Das Bundesamt für Risikobewertung (BfR) gibt dagegen Entwarnung: «Die
Wahrscheinlichkeit, dass durch das einmalige versehentliche
Verschlucken auch größerer Mengen Wabbelmasse eine akute
gesundheitliche Beeinträchtigung eintritt, ist sehr niedrig»,
schreibt es in einer Stellungnahme aus dem Jahr 2022. Die Behörde
hatte in einer Meta-Analyse die Daten von Proben aus verschiedenen
Bundesländern ausgewertet. «Trotzdem sollten Eltern verhindern, dass
ihr Kind die Wabbelmasse in den Mund nimmt, um den Kontakt mit
Borsäure, aber auch anderen chemischen Substanzen gering zu halten»,
heißt es vom BfR.
Viele Hersteller zeichnen ihren Spielschleim deshalb als nicht für
Kinder unter drei Jahre geeignet aus. «Ökotest»-Expertin Throl ist
aber skeptisch, ob sich das im Alltag von Familien mit mehreren
Kindern umsetzen lässt.
Auf Qualität achten
Kritisch seien vor allem Produkte aus Drittländern wie China, die
über Billig-Handelsplattformen nach Deutschland gelangten, die sich
aber nicht an die EU-Vorgaben für Spielzeug hielten, ergänzt Brobeil.
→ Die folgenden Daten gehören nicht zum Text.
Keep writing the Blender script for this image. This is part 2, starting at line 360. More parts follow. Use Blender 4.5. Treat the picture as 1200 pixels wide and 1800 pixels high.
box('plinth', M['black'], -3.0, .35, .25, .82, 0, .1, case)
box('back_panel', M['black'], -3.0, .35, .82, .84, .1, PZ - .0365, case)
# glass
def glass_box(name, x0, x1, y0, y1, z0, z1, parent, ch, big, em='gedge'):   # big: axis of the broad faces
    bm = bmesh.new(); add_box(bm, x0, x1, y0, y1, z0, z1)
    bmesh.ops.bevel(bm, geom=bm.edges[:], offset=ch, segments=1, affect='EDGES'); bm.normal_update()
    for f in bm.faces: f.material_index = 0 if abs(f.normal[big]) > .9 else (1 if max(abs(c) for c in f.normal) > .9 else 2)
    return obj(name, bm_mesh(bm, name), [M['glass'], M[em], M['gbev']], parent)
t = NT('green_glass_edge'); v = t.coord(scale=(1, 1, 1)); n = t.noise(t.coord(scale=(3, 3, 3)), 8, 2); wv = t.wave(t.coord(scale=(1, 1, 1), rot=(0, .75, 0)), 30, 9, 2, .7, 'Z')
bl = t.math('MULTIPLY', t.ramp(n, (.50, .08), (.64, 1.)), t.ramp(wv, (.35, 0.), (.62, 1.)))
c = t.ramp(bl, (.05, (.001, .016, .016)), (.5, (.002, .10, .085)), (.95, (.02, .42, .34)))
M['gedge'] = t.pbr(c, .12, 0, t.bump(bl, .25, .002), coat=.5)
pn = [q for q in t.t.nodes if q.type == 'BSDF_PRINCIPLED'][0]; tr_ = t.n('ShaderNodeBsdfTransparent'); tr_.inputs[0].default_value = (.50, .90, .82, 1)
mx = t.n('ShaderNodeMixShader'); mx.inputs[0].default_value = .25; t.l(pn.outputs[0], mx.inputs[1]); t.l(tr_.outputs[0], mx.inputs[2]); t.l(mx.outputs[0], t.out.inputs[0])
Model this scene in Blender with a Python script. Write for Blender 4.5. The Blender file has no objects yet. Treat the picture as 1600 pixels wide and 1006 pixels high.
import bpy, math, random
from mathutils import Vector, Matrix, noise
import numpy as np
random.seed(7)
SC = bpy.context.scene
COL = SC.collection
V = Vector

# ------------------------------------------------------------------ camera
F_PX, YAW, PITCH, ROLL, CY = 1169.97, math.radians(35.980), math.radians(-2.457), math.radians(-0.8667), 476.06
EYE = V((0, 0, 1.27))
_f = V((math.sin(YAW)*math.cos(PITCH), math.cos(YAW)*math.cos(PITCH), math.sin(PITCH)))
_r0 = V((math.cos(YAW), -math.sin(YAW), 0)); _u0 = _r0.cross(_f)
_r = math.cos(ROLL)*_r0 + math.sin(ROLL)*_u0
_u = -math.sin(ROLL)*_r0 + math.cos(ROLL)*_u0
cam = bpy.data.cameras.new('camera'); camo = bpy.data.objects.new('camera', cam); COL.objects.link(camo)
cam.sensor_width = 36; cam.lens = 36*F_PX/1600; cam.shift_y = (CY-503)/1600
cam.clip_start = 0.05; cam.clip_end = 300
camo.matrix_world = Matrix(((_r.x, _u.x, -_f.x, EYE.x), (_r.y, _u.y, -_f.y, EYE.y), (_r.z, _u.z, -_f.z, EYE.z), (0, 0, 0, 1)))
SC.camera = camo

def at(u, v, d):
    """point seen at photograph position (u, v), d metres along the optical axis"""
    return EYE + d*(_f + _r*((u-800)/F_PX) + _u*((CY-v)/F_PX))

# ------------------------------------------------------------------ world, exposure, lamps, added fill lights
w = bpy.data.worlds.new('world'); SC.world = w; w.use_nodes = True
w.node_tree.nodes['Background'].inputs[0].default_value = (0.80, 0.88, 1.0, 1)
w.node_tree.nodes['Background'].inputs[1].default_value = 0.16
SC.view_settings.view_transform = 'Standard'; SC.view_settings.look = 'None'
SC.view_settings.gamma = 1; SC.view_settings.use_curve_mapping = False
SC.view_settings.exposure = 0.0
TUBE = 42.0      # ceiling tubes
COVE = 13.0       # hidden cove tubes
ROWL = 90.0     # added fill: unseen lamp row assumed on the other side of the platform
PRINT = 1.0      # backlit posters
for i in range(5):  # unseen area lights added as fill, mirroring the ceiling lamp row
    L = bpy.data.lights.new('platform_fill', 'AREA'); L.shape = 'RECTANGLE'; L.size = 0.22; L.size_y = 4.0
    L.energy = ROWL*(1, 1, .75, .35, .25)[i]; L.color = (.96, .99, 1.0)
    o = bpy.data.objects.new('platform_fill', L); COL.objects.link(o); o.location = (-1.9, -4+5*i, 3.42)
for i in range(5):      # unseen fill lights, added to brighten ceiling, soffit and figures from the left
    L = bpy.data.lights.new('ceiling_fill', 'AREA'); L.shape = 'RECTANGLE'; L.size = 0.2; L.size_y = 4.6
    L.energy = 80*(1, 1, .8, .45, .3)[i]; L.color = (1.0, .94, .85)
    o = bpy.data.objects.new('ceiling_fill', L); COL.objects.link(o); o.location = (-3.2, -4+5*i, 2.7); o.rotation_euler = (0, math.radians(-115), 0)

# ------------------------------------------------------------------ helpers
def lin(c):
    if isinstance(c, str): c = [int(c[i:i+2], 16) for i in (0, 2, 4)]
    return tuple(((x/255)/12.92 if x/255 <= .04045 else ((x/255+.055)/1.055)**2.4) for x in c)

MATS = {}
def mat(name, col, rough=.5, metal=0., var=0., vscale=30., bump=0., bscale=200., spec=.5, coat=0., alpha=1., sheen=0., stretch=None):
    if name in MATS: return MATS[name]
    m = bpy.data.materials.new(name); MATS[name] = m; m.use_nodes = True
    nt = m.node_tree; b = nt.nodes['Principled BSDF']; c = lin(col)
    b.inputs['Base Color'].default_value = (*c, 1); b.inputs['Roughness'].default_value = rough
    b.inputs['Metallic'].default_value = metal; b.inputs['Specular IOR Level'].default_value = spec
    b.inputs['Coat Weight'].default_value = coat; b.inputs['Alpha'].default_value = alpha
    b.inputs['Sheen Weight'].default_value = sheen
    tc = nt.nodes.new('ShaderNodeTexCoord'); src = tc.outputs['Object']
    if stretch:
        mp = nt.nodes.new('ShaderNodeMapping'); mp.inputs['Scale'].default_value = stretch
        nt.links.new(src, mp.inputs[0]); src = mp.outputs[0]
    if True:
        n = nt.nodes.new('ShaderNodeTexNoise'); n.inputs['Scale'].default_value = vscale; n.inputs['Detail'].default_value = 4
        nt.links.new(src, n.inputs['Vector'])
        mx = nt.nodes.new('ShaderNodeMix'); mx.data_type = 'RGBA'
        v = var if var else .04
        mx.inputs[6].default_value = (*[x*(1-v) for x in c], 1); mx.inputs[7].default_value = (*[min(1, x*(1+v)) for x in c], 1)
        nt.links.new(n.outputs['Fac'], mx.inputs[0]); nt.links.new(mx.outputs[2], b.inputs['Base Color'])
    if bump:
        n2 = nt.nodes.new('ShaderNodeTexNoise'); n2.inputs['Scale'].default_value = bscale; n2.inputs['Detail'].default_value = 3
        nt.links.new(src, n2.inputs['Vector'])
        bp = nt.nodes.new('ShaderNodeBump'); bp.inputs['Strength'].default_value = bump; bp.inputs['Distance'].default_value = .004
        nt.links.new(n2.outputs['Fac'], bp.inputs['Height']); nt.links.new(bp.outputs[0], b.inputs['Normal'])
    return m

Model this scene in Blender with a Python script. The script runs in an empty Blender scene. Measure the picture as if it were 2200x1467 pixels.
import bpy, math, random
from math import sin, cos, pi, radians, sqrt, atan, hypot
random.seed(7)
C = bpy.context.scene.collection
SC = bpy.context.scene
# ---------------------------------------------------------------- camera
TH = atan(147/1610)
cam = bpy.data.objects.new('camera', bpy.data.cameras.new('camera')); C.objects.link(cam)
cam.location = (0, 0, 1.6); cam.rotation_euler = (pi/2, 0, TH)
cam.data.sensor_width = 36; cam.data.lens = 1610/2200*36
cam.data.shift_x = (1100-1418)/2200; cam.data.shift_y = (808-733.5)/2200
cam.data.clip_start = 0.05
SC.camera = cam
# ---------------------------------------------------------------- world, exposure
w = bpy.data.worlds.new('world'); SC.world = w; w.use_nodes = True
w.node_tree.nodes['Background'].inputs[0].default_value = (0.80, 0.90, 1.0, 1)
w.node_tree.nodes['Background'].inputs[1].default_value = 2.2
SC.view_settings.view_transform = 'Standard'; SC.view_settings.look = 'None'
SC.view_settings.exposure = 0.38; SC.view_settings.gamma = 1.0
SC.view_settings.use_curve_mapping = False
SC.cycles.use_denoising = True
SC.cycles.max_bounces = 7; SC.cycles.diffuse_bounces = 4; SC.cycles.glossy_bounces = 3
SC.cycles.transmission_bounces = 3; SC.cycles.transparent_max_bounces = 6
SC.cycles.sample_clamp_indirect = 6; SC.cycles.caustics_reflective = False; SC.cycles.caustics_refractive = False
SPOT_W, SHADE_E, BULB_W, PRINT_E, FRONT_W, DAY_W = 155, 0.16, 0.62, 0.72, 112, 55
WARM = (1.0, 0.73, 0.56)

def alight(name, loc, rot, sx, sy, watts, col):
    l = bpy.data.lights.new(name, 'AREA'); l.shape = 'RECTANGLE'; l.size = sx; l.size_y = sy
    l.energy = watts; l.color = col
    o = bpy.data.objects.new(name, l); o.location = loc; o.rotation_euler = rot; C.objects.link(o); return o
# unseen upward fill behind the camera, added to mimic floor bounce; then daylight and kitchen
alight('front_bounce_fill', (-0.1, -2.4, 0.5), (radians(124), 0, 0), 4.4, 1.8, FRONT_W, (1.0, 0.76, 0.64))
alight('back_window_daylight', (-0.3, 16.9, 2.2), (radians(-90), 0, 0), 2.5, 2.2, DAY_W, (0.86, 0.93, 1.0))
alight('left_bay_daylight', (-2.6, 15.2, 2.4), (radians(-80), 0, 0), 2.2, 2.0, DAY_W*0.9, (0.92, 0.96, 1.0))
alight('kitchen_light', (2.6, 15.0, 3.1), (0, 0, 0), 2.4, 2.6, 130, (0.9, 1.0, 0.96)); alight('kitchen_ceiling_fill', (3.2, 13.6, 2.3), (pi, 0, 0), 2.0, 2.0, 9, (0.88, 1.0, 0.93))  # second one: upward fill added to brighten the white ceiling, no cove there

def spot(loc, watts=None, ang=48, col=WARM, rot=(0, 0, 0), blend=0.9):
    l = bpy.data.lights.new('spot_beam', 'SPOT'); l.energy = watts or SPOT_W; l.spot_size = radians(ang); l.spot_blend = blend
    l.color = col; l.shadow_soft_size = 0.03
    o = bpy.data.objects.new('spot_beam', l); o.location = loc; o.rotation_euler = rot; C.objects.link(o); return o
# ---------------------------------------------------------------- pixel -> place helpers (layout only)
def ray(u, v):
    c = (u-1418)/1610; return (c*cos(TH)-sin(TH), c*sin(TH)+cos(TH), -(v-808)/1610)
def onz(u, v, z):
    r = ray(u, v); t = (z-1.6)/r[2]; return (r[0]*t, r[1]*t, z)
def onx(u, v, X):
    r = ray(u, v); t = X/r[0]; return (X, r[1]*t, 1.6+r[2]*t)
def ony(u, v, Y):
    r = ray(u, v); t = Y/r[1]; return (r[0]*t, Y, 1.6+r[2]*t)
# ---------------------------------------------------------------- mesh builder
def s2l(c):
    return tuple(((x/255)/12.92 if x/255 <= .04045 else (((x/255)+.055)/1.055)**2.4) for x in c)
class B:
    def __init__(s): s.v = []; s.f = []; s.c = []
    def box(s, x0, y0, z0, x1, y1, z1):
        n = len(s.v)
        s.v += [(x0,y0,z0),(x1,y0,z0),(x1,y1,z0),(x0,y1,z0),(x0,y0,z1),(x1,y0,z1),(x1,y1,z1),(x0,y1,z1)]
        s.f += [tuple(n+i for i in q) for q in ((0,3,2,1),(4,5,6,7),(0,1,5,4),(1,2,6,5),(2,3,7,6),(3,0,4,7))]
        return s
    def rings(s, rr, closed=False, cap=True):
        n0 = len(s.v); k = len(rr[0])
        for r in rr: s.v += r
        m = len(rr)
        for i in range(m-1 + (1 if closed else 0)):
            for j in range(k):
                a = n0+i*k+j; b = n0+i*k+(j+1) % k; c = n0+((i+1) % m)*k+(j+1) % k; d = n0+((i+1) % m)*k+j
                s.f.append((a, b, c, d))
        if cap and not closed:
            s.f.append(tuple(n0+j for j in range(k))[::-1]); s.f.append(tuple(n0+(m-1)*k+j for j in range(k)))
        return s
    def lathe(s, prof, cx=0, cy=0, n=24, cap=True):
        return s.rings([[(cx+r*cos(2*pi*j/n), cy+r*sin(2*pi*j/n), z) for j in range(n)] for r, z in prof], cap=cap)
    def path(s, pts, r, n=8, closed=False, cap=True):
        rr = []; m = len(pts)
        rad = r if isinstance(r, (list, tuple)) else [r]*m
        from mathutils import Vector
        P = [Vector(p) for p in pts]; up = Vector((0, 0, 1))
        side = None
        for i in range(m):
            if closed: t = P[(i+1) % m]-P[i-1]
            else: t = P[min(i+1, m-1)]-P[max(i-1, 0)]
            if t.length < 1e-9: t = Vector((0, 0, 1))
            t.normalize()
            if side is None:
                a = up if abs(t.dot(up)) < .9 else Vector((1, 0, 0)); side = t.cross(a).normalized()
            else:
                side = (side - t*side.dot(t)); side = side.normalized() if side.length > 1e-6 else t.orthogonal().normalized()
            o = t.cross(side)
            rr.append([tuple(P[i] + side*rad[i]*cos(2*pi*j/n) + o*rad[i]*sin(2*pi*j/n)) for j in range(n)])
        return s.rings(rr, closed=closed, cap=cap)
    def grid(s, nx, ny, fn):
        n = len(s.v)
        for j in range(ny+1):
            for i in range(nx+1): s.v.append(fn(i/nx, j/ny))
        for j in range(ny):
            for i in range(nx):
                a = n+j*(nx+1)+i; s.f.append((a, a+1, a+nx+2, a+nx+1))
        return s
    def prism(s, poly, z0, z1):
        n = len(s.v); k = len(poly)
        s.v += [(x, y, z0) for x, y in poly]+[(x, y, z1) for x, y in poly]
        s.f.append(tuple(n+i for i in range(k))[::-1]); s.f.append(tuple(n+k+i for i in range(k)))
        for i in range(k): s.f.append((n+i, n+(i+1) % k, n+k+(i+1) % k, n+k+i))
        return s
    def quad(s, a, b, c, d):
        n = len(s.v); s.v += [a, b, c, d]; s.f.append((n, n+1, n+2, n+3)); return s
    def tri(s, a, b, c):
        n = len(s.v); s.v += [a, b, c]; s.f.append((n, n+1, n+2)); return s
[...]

Mehringer rät deshalb beim Kauf auf die CE-Kennzeichnung zu achten.
Diese sei aber nur eine Selbstauskunft der Hersteller, merkt er an.
«Worauf man sich aber mehr verlassen kann, ist eine TÜV-Prüfung.»
Sollte man Spielschleim also lieber selbst machen, um genau zu
wissen, was drin ist? Im Internet finden sich zahlreiche Rezepte
dazu. Doch viele davon setzten ebenfalls auf kritische Inhaltsstoffe
wie Kontaktlinsenmittel, sagt Throl. «Davon raten wir ab.»
Unbedenklich seien dagegen zum Beispiel Mixturen aus Öl, Stärke und
Lebensmittelfarbe - allerdings auch nicht so schön schleimig.